Day 37 & 38
Job
During the time that this "Journey through the Bible" brought me to the book of Job, our family was going through -- well -- the book of Job. I guess since then I've been having my own temper-tantrum with regards to those events and purposefully blocking myself from continuing this journey. It was just too hard. The events too unfair.
Thus the title of this post: The Retribution Principle. The belief that the righteous will prosper and the wicked will suffer.
The righteous person who had endured so much should have prospered. A wicked person should not have caused suffering.
But he didn't.
It did.
I remember as if it were happening now, where we were, what our family was going through, when I realized how that is just not how the world works. It's not how imperfect people work. As much as I want to believe in karma, it just doesn't exist. I can only believe in the one perfect God. His perfection does exist.

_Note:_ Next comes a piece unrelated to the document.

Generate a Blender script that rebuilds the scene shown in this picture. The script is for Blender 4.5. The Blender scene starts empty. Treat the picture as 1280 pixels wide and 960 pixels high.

His purposes do perfectly prosper.
Sitting in that chair where I was reading this days passage in Job, I had to literally choke on these words:
"God's justice is beyond our ability to assess."
What stung more than anything in life thus far, was realizing the error in my belief that if God is just and truly runs the world, then the world must operate justly.
I've been in a seven month pause pondering that above sentence.
What soothed that sting since then, has been slowly, painfully, learning how to trust in the One whose insight, whose wisdom, whose purpose in pain, suffering, victory, defeat, is beyond my human understanding.
It's so easy to think that somehow we deserved any misfortune. That it was punishment for something. At the time we're going through such things it certainly feels that way. I guess if there's anything to come away with from the book of Job -- from life's suffering or disappointments, it's how false that belief is.
To understand the book of Job, life, is to switch from the obsession of "why" the suffering, to rather what purpose does God have for me in that suffering. What Glory of God is revealed through that suffering. In those disappointments. Along those detours.
It's hard to deal with questions like in Job 2:10 that ask, "Shall we accept good from God, and not trouble?"
Gulp.
I vow to focus more on Job 6:10 --- "Then I would still have this consolation -- my joy in unrelenting pain - that I had not denied the words of the Holy One."
When He tests me, I want to be like Job 23:10 that says "....when he has tested me, I will come forth as gold. My feet have closely followed his steps; I have kept to his way without turning aside. I have not departed from the commands of his lips; I have treasured the words of his mouth more than my daily bread."
Why?
Because of what it says in Job 19:25 --- "I know that my Redeemer lives, and that in the end he will stand upon the earth. And after my skin has been destroyed, yet in my flesh I will see God; I myself will see him with my own eyes -- I, and not another. How my heart yearns within me!"
Do you know how the book of Job ends?
Job 42:12 "The Lord blessed the latter part of Job's life more than the first..."
Doesn't make pain, suffering, disappointment, or unfair things any easier to bear.
But it sure makes bearing them a little more worth it.